Canada has formally become the first non‑European participant in the European Union’s new defence financing instrument commonly described in Chinese media as the “European Security Action” plan. Ottawa’s accession, confirmed by Canada’s defence minister David McGuinty and announced by the prime minister last December, turns a Brussels initiative into a transatlantic commercial opportunity as well as a security partnership.
The EU facility, approved by the European Council last year, offers up to €150 billion in subsidised, long‑term loans to member states to help them procure security and defence equipment. The programme allows recipients to spend up to 35% of loan value on weapon components sourced outside Europe — a key opening that makes Canadian suppliers eligible to participate in EU-supported procurement and supply chains.
For Ottawa the attraction is clear: new market access for Canadian defence manufacturers and a formal channel into European procurement pipelines that have been swelling since Russia’s invasion of Ukraine. For Brussels, allowing a trusted partner onto a programme designed to bolster European readiness signals a pragmatic approach to strategic autonomy: building industrial capacity in Europe while institutionalising cooperation with like‑minded allies.
The move sits at the intersection of industrial policy and geopolitics. The EU’s broader “2030 readiness” white paper, which foresees mobilising up to €800 billion to build a more resilient Europe, treats the new financing instrument as a pillar for rearming and strengthening supply chains. Inviting a non‑EU country to participate underlines how the EU views partnerships as a tool to scale defence production quickly while still privileging European industry through the remaining procurement rules.

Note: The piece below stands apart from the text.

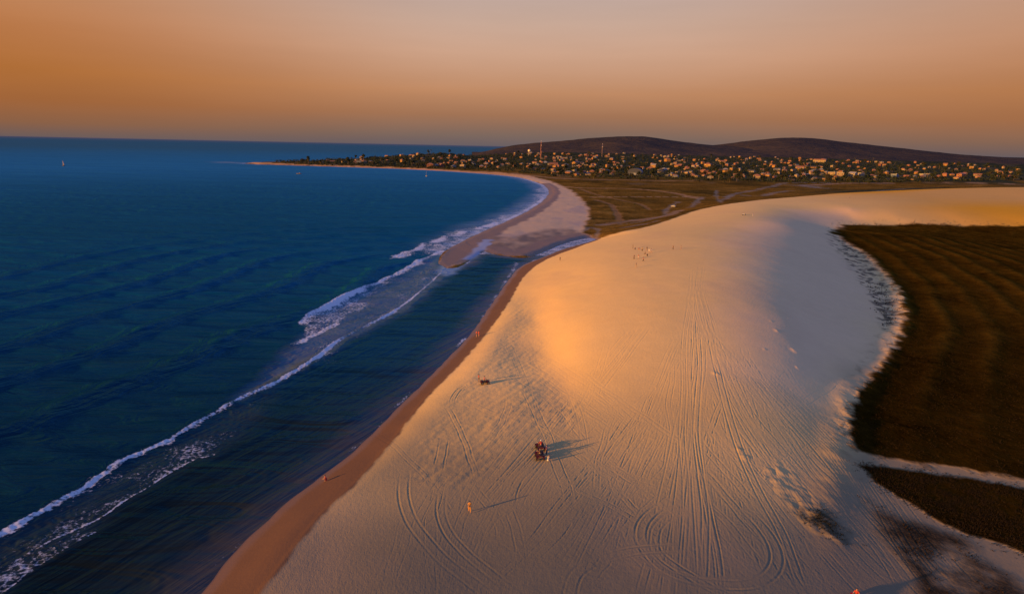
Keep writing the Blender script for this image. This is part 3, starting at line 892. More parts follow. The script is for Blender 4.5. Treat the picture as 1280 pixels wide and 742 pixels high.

That hybridity matters beyond trade. By explicitly accommodating non‑European suppliers for a portion of purchases, the EU gives itself flexibility to plug shortfalls in critical items and to deepen interoperability with NATO and other partners. For Canada, participation will not only be measured in sales; it also provides leverage within European industrial networks and a seat at informal tables where procurement standards, certification and interoperability practices are increasingly being shaped.

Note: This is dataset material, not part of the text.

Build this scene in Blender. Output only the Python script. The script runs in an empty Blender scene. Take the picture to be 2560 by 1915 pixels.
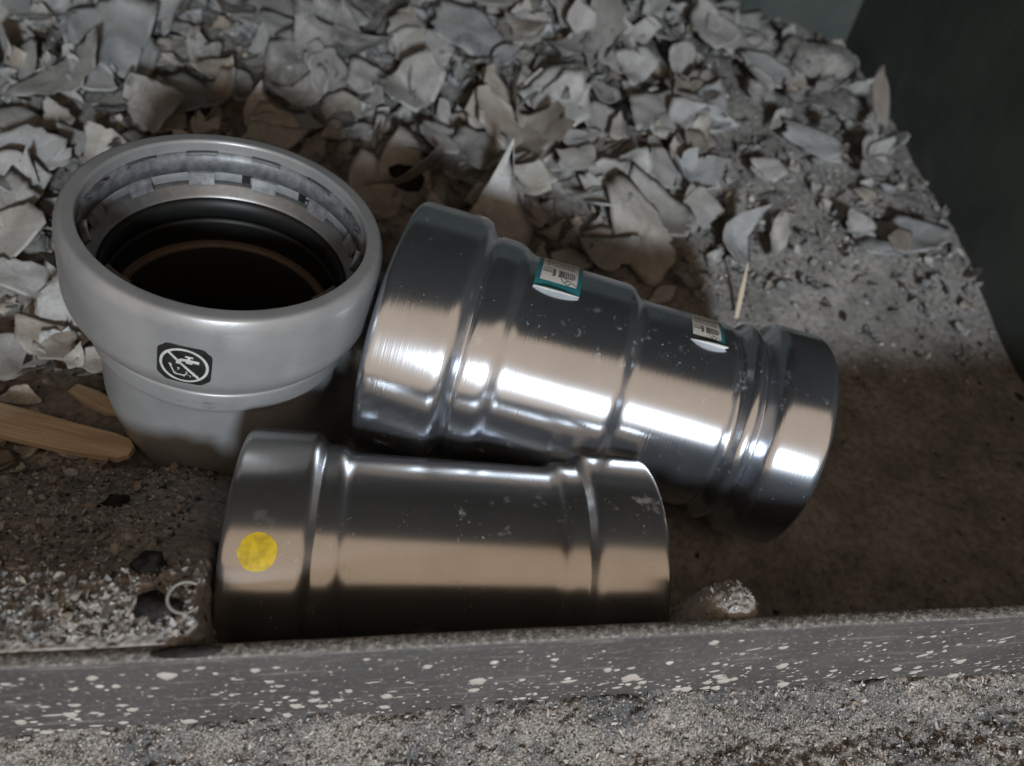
import bpy, bmesh, math, random
import numpy as np
from mathutils import Vector, Matrix
random.seed(7)
rng = np.random.default_rng(11)
S = bpy.context.scene
COL = S.collection
R = math.radians

# ------------------------------------------------------------------ camera
F = 1934.0                       # focal length in pixels of the 2560 px wide photograph
PITCH = R(47.0)
H = 0.2115
CAMP = Vector((0, 0, H))
cd = bpy.data.cameras.new('camera'); cam = bpy.data.objects.new('camera', cd); COL.objects.link(cam)
ROLL = R(9.5); HEAD = R(-12.9)
CM = (Matrix.Rotation(HEAD, 3, 'Z') @ Matrix.Rotation(R(90) - PITCH, 3, 'X') @ Matrix.Rotation(ROLL, 3, 'Z'))
cam.location = CAMP; cam.rotation_euler = CM.to_euler()
cd.sensor_width = 36; cd.lens = 36 * F / 2560; cd.clip_start = 0.005; cd.clip_end = 50
cd.dof.use_dof = True; cd.dof.focus_distance = 0.172; cd.dof.aperture_fstop = 14
S.camera = cam
RT = CM @ Vector((1, 0, 0)); UP = CM @ Vector((0, 1, 0)); FW = CM @ Vector((0, 0, -1))

def ray(u, v):
    return FW * F + RT * (u - 1280) + UP * (957.5 - v)
def at(u, v, d):                 # the place seen at that spot of the photograph, d metres deep
    return CAMP + ray(u, v) * (d / F)

# ------------------------------------------------------------------ light
w = bpy.data.worlds.new('World'); S.world = w; w.use_nodes = True
bg = w.node_tree.nodes['Background']; bg.inputs[0].default_value = (1.0, 0.74, 0.53, 1); bg.inputs[1].default_value = 0.76
ld = bpy.data.lights.new('torch', 'AREA'); ld.shape = 'DISK'; ld.size = 0.10; ld.energy = 10.0; ld.color = (0.84, 0.93, 1.0)
lamp = bpy.data.objects.new('torch', ld); COL.objects.link(lamp)
lamp.location = (0.08, -0.74, 0.438)
lamp.rotation_euler = (Vector((0.0, 0.2, 0.05)) - lamp.location).to_track_quat('-Z', 'Y').to_euler()
S.view_settings.view_transform = 'Standard'; S.view_settings.look = 'None'
S.view_settings.exposure = 0; S.view_settings.gamma = 1
S.cycles.max_bounces = 8; S.cycles.use_denoising = True

# ------------------------------------------------------------------ helpers
def mat(name, build):
    m = bpy.data.materials.new(name); m.use_nodes = True
    nt = m.node_tree; b = nt.nodes['Principled BSDF']
    build(nt, b); return m
def N(nt, t, **kw):
    n = nt.nodes.new(t)
    for k, v in kw.items():
        if k.startswith('i_'): n.inputs[k[2:].replace('_', ' ')].default_value = v
        else: setattr(n, k, v)
    return n
def L(nt, a, b): nt.links.new(a, b)
def coord(nt, scale=(1, 1, 1), kind='Object'):
    tc = N(nt, 'ShaderNodeTexCoord'); mp = N(nt, 'ShaderNodeMapping'); mp.inputs['Scale'].default_value = scale
    L(nt, tc.outputs[kind], mp.inputs[0]); return mp.outputs[0]
def noise(nt, vec, scale, detail=4, rough=0.6):
    n = N(nt, 'ShaderNodeTexNoise'); n.inputs['Scale'].default_value = scale
    n.inputs['Detail'].default_value = detail; n.inputs['Roughness'].default_value = rough
    L(nt, vec, n.inputs['Vector']); return n.outputs['Fac']
def ramp(nt, fac, stops):
    r = N(nt, 'ShaderNodeValToRGB'); e = r.color_ramp.elements
    while len(e) < len(stops): e.new(0.5)
    for k, (p, c) in enumerate(stops):
        e[k].position = p; e[k].color = (c, c, c, 1) if isinstance(c, (int, float)) else (*c, 1)
    L(nt, fac, r.inputs[0]); return r.outputs[0]
def mix(nt, fac, a, b, mode='MIX'):
    m = N(nt, 'ShaderNodeMix', data_type='RGBA', blend_type=mode)
    for s, x in ((0, fac), (6, a), (7, b)):
        if isinstance(x, (int, float)): m.inputs[s].default_value = x if s == 0 else (x, x, x, 1)
        elif isinstance(x, tuple): m.inputs[s].default_value = (*x, 1)
        else: L(nt, x, m.inputs[s])
    return m.outputs[2]
def bump(nt, b, h, strength, dist):
    n = N(nt, 'ShaderNodeBump'); n.inputs['Strength'].default_value = strength; n.inputs['Distance'].default_value = dist
    L(nt, h, n.inputs['Height']); L(nt, n.outputs[0], b.inputs['Normal']); return n

def mesh(name, v, f, m=None, smooth=True):
    me = bpy.data.meshes.new(name); me.from_pydata([tuple(x) for x in v], [], f); me.update()
    if smooth: me.polygons.foreach_set('use_smooth', [True] * len(me.polygons))
    if m: me.materials.append(m)
    return me
def obj(name, me, parent=None):
    o = bpy.data.objects.new(name, me); COL.objects.link(o)
    if parent: o.parent = parent
    return o
def tag(o, label=None, cat=None, group=None, kind=None):
    for k, x in (('label', label), ('category', cat), ('group', group), ('kind', kind)):
        if x: o[k] = x
    return o
def empty(name, mtx):
    o = bpy.data.objects.new(name, None); COL.objects.link(o); o.empty_display_size = 0.01; o.matrix_world = mtx; return o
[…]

The accession also raises questions. Domestic Canadian debates over overseas defence commitments and export controls are likely to reappear as Ottawa balances commercial gains with foreign policy calculus. In Brussels, officials will have to manage how to open markets without undermining the EU’s aim of building indigenous capacity. And for Washington, Canada’s move is unlikely to be disruptive but it will be watched as one sign of how defence industrial policy is being reconfigured across the Atlantic.
In short, Canada’s formal entry into the EU’s defence financing tool is a pragmatic step that tightens transatlantic supply‑chain ties while highlighting the EU’s preference for flexible, partner‑friendly approaches to building military resilience. It is as much an industrial policy decision as it is a diplomatic one, with implications for procurement, alliance politics and the landscape of Western defence suppliers.